Selective Charge Injection via Topological van der Waals Contacts for Barrier-Free p-Type TMD Transistors

The continued miniaturization of electronic and optoelectronic devices places stringent demands on contact engineering for 2D semiconductors, particularly for p-type materials, where achieving low-resistance contacts remains a critical challenge. While van der Waals (vdW) contacts offer a promising route for next-generation electronics, the impact of microscopic interfacial phenomena on device performance remains insufficiently understood.
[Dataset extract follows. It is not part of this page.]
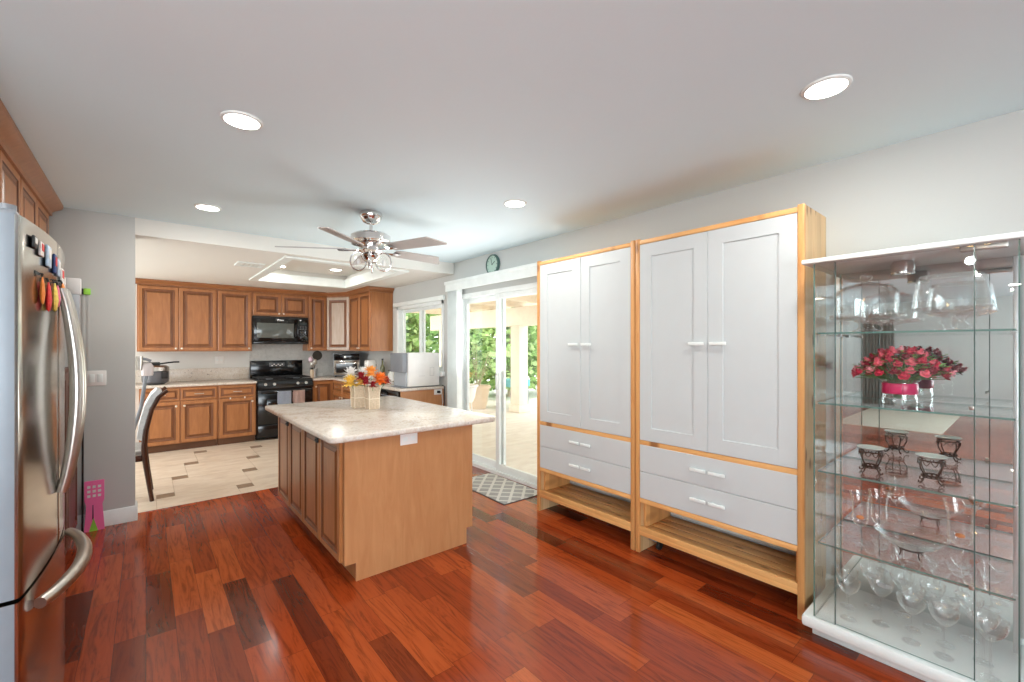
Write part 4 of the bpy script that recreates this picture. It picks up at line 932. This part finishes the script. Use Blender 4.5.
utensil(.07, .02, .29, 'skimmer', 'round skimmer standing highest in the utensil holder', 'blackmatte'); utensil(-.04, 0, .30, 'spoon', 'pale pink spoon in the utensil holder', 'mg_pale'); utensil(.02, -.03, .26, 'spatula', 'metal spatula in the utensil holder'); utensil(-.02, -.02, .22, 'ladle', 'short metal ladle in the utensil holder')
t = thing('spice_jar', 'tall pale jar beside the back corner of the stove', 'jar', (2.085, 7.6, CZ)); B().lathe([(0, 0), (.03, 0), (.03, .12), (.022, .14), (0, .14)], n=18).out('body', 'kraft', t); B().lathe([(0, .14), (.025, .14), (.025, .17), (0, .17)], n=18).out('lid', 'iron', t)
t = thing('water_pitcher', 'white pitcher near the far end of the window counter', 'pitcher', (2.72, 6.75, CZ)); B().box((-.07, -.07, 0), (.07, .07, .30), 0, .02).out('body', 'plastic', t); B().tube([(.07, 0, .06), (.12, 0, .08), (.12, 0, .24), (.07, 0, .26)], .012).out('handle', 'plastic', t)
t = thing('bottle', 'olive green bottle beside the white pitcher', 'bottle', (2.87, 6.62, CZ)); B().lathe([(0, 0), (.036, 0), (.037, .18), (.014, .24), (.013, .30), (0, .30)], n=20).out('body', 'olive', t); B().lathe([(0, .30), (.015, .30), (.015, .325), (0, .325)], n=16).out('cap', 'blackmatte', t)
t = thing('faucet', 'bronze kitchen faucet at the sink under the window', 'faucet', (2.86, 5.98, CZ)); B().lathe([(0, 0), (.026, 0), (.026, .012), (.014, .03), (.014, .08), (0, .08)], n=18).out('base', 'nickel', t); B().tube([(0, 0, .06), (0, 0, .24), (-.03, 0, .29), (-.09, 0, .30), (-.14, 0, .27), (-.15, 0, .23)], .010).out('spout', 'nickel', t); B().tube([(0, -.02, .05), (0, -.05, .07), (-.01, -.09, .09)], .006).out('lever', 'nickel', t)
t = thing('sink', 'undermount kitchen sink in the counter under the window', 'sink', (2.60, 5.95, CZ)); B().sweep([(-.16, -.3), (-.16, .3), (.16, .3), (.16, -.3)], [(0, 0), (.012, 0), (.012, .004), (0, .004)], closed=True).out('rim', 'steel', t); B().box((-.158, -.298, .0005), (.158, .298, .0025)).out('basin', 'steel', t)
for (x, y, h, m_, lb) in ((2.86, 6.22, .2, 'plastic', 'white soap bottle behind the kitchen sink'), (2.88, 5.70, .17, 'mg_brown', 'brown soap bottle by the faucet'), (2.90, 6.4, .15, 'plastic', 'short white jar behind the sink')):
    t = thing('soap_bottle', lb, 'bottle', (x, y, CZ)); B().lathe([(0, 0), (.03, 0), (.032, h * .6), (.02, h * .75), (.01, h * .78), (.01, h * .88), (0, h * .88)], n=18).out('body', m_, t); B().tube([(0, 0, h * .86), (0, 0, h), (-.04, 0, h)], .006, n=6).out('pump', 'blackmatte', t)
t = thing('ice_maker', 'white boxy countertop appliance with grey front at the counter end', 'appliance', (2.50, 4.99, CZ))
B().box((.0, 0, .012), (.445, .40, .435), 0, .012).out('body', 'plastic', t); B().box((-.07, .02, .19), (.0, .38, .435), 0, .01).out('front_housing', 'greyplastic', t); B().box((-.02, .03, .012), (.0, .37, .19), 0, .004).out('front_panel', 'greyblue', t)
B().box((-.07, .05, .0), (.44, .35, .012)).out('base', 'greyplastic', t)
b = B(); b.sweep([(.30, .14), (.30, .25), (.36, .25), (.36, .14)], [(0, 0), (.004, 0), (.004, .004), (0, .004)], closed=True)
bmesh.ops.rotate(b.bm, verts=b.bm.verts, cent=(0, 0, 0), matrix=Matrix.Rotation(PI / 2, 3, 'X')); b.out('vent_outline', 'greyline', t)
b = B()
for k in range(3): b.box((.15 + .03 * k, -.001, .14), (.165 + .03 * k, .001, .145))
b.out('caption_marks', 'greyline', t)
t = thing('power_cord', 'white and black power cords drooping behind the counter end', 'cord', (2.93, 4.94, 0)); B().tube([(0, .012, .84), (.0, -.03, .82), (.015, -.03, .70), (-.01, -.02, .55), (.0, -.01, .02)], .005, n=6).out('white_cable', 'plastic', t); B().tube([(.02, .0, .92), (.045, -.02, .90), (.045, -.02, .72), (.03, -.015, .5), (.03, -.01, .02)], .005, n=6).out('black_cable', 'blackmatte', t); B().box((-.05, -.035, .82), (-.02, .007, .85), 0, .004).out('plug', 'blackmatte', t)
# ------------------------------------------------------------------ dining chair behind the wall end
t = thing('dining_chair', 'dark wood dining chair with striped seat and curved back beside the wall', 'chair', (-.05, 5.2, 0))
PB = [(.092, .0), (.066, .2), (.044, .38), (.036, .5), (.05, .66), (.09, .84), (.14, .95), (.205, 1.01)]
for y in (0, .42): B().tube([(p[0], y, p[1]) for p in PB], [.017, .019, .022, .022, .02, .018, .018, .016], n=8).out('rear_leg', 'darkwood', t)
for y in (.02, .40): B().tube([(-.40, y, .0), (-.395, y, .2), (-.385, y, .42)], [.015, .019, .023], n=8).out('front_leg', 'darkwood', t)
B().box((-.41, .0, .375), (.03, .42, .425), 0, .006).out('seat_frame', 'darkwood', t); B().box((-.42, -.005, .425), (.035, .425, .485), 0, .025, 4).out('seat', 'fabric_stripe', t)
b = B(); pr = [(.02, .56), (.036, .68), (.075, .85), (.12, .95), (.165, 1.0)]; th = .045
poly = pr + [(x - th * .8, z + th * .45) for x, z in pr[::-1]]
b.prism(poly, .015, .405, axis='y'); b.out('backrest', 'fabric_stripe2', t)
# ------------------------------------------------------------------ living room behind the camera (seen in the mirror)
tag(B().box((-7.1, .95, .0005), (-3.9, 2.4, .012), 0, .004).out('area_rug', 'rug'), 'beige rug on plank floor reflected in the cabinet mirror', 'rug')
def drape(y0, y1, lb):
    b = B(); n = 40; P = []
    for i in range(n + 1): P.append((.05 + .025 * math.sin(i * 1.5), y0 + (y1 - y0) * i / n))
    P2 = P + [(x - .01, y) for x, y in P[::-1]]; b.prism(P2, .02, 2.3)
    return tag(b.out('drape', 'drape', None, (-7.9, 0, 0)), lb, 'curtain')
drape(2.15, 2.75, 'grey drape on the far living room wall reflected in the mirror')
t = thing('chandelier', 'small warm glass chandelier over living room, seen in the cabinet mirror', 'chandelier', (-.75, .37, 0))
light('chandelier_light', 'POINT', (-.75, .37, 2.2), (0, 0, 0), CHAND_W, (1, .985, .96), shadow_soft_size=.035)
B().lathe([(0, ZC), (.06, ZC), (.05, ZC - .03), (.01, ZC - .04), (.01, 2.44), (0, 2.44)], n=16).out('stem', 'chrome', t)
b = B(); b.lathe([(.13, 2.44), (.15, 2.44), (.15, 2.425), (.13, 2.425)], n=24, close=True); b.out('ring', 'chrome', t)
for k in range(8): a = 2 * PI * k / 8; B().lathe([(0, 0), (.022, 0), (.022, .075), (0, .075)], (.14 * math.cos(a), .14 * math.sin(a), 2.35), 10).out('shade', 'bulb', t)
for (x, y, lb) in ((-3.2, -1.2, 'recessed living room light nearest the rear window'), (-3.2, 2.6, 'recessed living room light behind the fridge partition'), (-6.2, .2, 'recessed living room light over the far end of the rug'), (-6.2, 3.0, 'recessed living room light in front of the drape')):
    can((x, y), lb, ZC, LIVING_FILL_W)  # unseen lamps added to brighten the living room side
# ------------------------------------------------------------------ outside
struct(B().box((3.13, -2, -.15), (7.3, 14, -.05)).out('patio_slab', 'concrete', smooth=False))
struct(B().box((7.3, -2, -.2), (30, 30, -.10)).out('ground', 'gravel', smooth=False))
t = thing('patio_cover', 'cream painted patio cover with beam and posts outside the glass door', 'patio cover', (0, 0, 0))
B().box((3.14, -1, 2.42), (7.0, 11.3, 2.5)).out('roof', 'cream', t, smooth=False); B().box((6.35, -1, 1.88), (6.55, 11.3, 2.30), 0, .01).out('beam', 'cream', t)
for k in range(12): B().box((3.14, -.6 + k, 2.30), (7.0, -.55 + k, 2.42)).out('rafter', 'cream', t, smooth=False)
for y in (7.45, 10.6, 4.2): B().box((6.32, y - .15, -.05), (6.58, y + .15, 1.88), 0, .012).box((6.29, y - .18, -.05), (6.61, y + .18, .12), 0, .012).out('post', 'cream', t)
def tree(loc, h, r, lb, n, mats, trunk=True, seed=0):
    rnd = random.Random(seed); t = thing('tree', lb, 'tree', loc, 0, 'garden trees')
    b = B(); br = []
    for k in range(4):
        a = rnd.uniform(0, 2 * PI); e = Vector((math.cos(a) * r * .5, math.sin(a) * r * .5, h * rnd.uniform(.7, .95))); br.append(e)
        b.tube([(0.06 * math.cos(a), .06 * math.sin(a), 0), (e.x * .25, e.y * .25, h * .3), (e.x * .6, e.y * .6, h * .6), e], [.06, .05, .035, .012], n=6)
    b.out('trunk', 'bark', t)
    for mi, m_ in enumerate(mats):
        b = B()
        for k in range(int(n * 1.5) // len(mats)):
            u = max(-.8, min(.8, rnd.gauss(0, .45))), max(-.8, min(.8, rnd.gauss(0, .45))), rnd.random()
            c = Vector((u[0] * r, u[1] * r, h * (.08 + .95 * u[2]))); d = Vector((rnd.gauss(0, 1), rnd.gauss(0, 1), rnd.gauss(-.2, .6))).normalized() * rnd.uniform(.14, .32); e = d.cross(Vector((rnd.gauss(0, 1), rnd.gauss(0, 1), rnd.gauss(0, 1)))).normalized() * d.length * .36
            b.face([c, c + d * .5 + e, c + d, c + d * .5 - e])
        b.out('foliage', m_, t)
tree((9.0, 13.6, -.1), 4.2, 1.5, 'pale leafy tree seen left in the sliding door', 2600, ('leaf_pale', 'leaf'), seed=1)
tree((8.5, 10.3, -.1), 4.0, 1.2, 'slender tree with pale trunk behind the patio pots', 1800, ('leaf_pale', 'leaf'), seed=2)
tree((11.6, 10.3, -.1), 3.6, 1.4, 'dark leafy tree just behind the patio post', 2200, ('leaf_dark', 'leaf'), seed=3)
tree((10.6, 7.2, -.1), 3.8, 1.2, 'bright green tree seen right of the patio post', 1800, ('leaf_pale', 'leaf'), seed=4)
tree((6.05, 12.9, -.1), 4.0, 1.3, 'green tree seen through the right kitchen window sash', 2400, ('leaf', 'leaf_pale'), seed=5)
tree((5.1, 15.8, -.1), 3.6, 1.0, 'green tree seen through the left kitchen window sash', 1800, ('leaf', 'leaf_dark'), seed=6)
tree((13.0, 13.4, -.1), 4.2, 2.0, 'tall background tree behind the pale trees', 2600, ('leaf', 'leaf_pale'), seed=7)
tree((8.4, 17.4, -.1), 4.4, 2.0, 'tall background tree at the end of the garden', 2600, ('leaf', 'leaf_dark'), seed=8)
t = thing('garden_fence', 'white slatted garden wall beyond the patio post', 'fence', (13.4, 3, -.1))
b = B()
for k in range(9): b.box((0, 0, .05 + k * .12), (.03, 8, .13 + k * .12))
b.out('slats', 'trim', t, smooth=False)
for y in (0, 2.6, 5.2, 7.9): B().box((.03, y, 0), (.11, y + .08, 1.2)).out('post', 'trim', t, smooth=False)
t = thing('terracotta_pot', 'large pale terracotta pot standing on the patio', 'pot', (6.05, 8.5, -.05)); B().lathe([(0, 0), (.20, 0), (.26, .3), (.29, .48), (.32, .48), (.32, .54), (.27, .54), (.25, .46), (0, .44)], n=28).out('body', 'terracotta', t)
t = thing('potted_shrub', 'airy shrub growing in the terracotta pot', 'plant', (6.05, 8.5, -.05)); b = B(); c2 = B(); rnd = random.Random(4)
for k in range(12):
    a = rnd.uniform(0, 2 * PI); e = Vector((math.cos(a) * rnd.uniform(.1, .45), math.sin(a) * rnd.uniform(.1, .45), rnd.uniform(1.0, 1.75))); b.tube([(0, 0, .44), (e.x * .4, e.y * .4, .8), e], [.012, .008, .004], n=5)
    for j in range(26):
        s = rnd.uniform(.3, 1.05); c = Vector((e.x * s, e.y * s, .44 + (e.z - .44) * s)) + Vector((rnd.gauss(0, .06), rnd.gauss(0, .06), rnd.gauss(0, .06))); d = Vector((rnd.gauss(0, 1), rnd.gauss(0, 1), rnd.gauss(0, .5))).normalized() * .09; f_ = d.cross(Vector((0, 0, 1))).normalized() * .022; c2.face([c, c + d * .5 + f_, c + d, c + d * .5 - f_])
b.out('stems', 'bark', t); c2.out('leaves', 'leaf_pale', t)
t = thing('white_planter', 'white tub planter on a stand outside the glass door', 'planter', (4.62, 6.92, -.05)); B().lathe([(0, .42), (.16, .42), (.20, .52), (.235, .70), (.27, .72), (.265, .75), (.22, .72), (.18, .54), (0, .48)], n=28).out('body', 'plastic', t)
for k in range(3): a = k * 2 * PI / 3; B().tube([(.15 * math.cos(a), .15 * math.sin(a), .43), (.2 * math.cos(a), .2 * math.sin(a), 0)], .014).out('leg', 'plastic', t)
t = thing('yellow_plant', 'yellowish palm plant in the white planter', 'plant', (4.62, 6.92, -.05)); b = B()
for k in range(16):
    a = rnd.uniform(0, 2 * PI); L = rnd.uniform(.25, .5); d = Vector((math.cos(a), math.sin(a), 0)); s_ = Vector((-math.sin(a), math.cos(a), 0)) * .02; q = [Vector((0, 0, .7)), Vector((0, 0, .85 + L * .3)) + d * L * .35, Vector((0, 0, .8 + L * .25)) + d * L]
    b.face([q[0], q[1] - s_, q[2], q[1] + s_])
b.out('fronds', 'frond', t)
t = thing('patio_table', 'teal topped low table beside the patio post', 'table', (6.9, 8.2, -.1)); B().box((-.3, -.3, .55), (.3, .3, .72), 0, .02).out('top', 'teal', t)
for sx in (-.25, .25):
    for sy in (-.25, .25): B().box((sx - .02, sy - .02, 0), (sx + .02, sy + .02, .55)).out('leg', 'greyplastic', t, smooth=False)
Here, how selective charge injection is revealed to be governed by key interfacial parameters between WTe₂, a topological vdW contact, and both Se- and S-based transition metal dichalcogenide (TMD) channel materials. Through device measurements and first-principles simulations, it is shown that WTe₂ forms an exceptional vdW contact with p-type MoSe₂, exhibiting an ultralow Schottky barrier height (≈7 meV), low contact resistance (≈0.47 kΩ µm), and high carrier mobility (373 cm² V⁻¹ s⁻¹). This selective charge injection is attributed to a larger interlayer distance in WTe₂/Se-based TMDs, which suppresses orbital overlap and preserves interface quality. These microscopic descriptors serve as essential design principles for future 2D electronic and optoelectronic systems.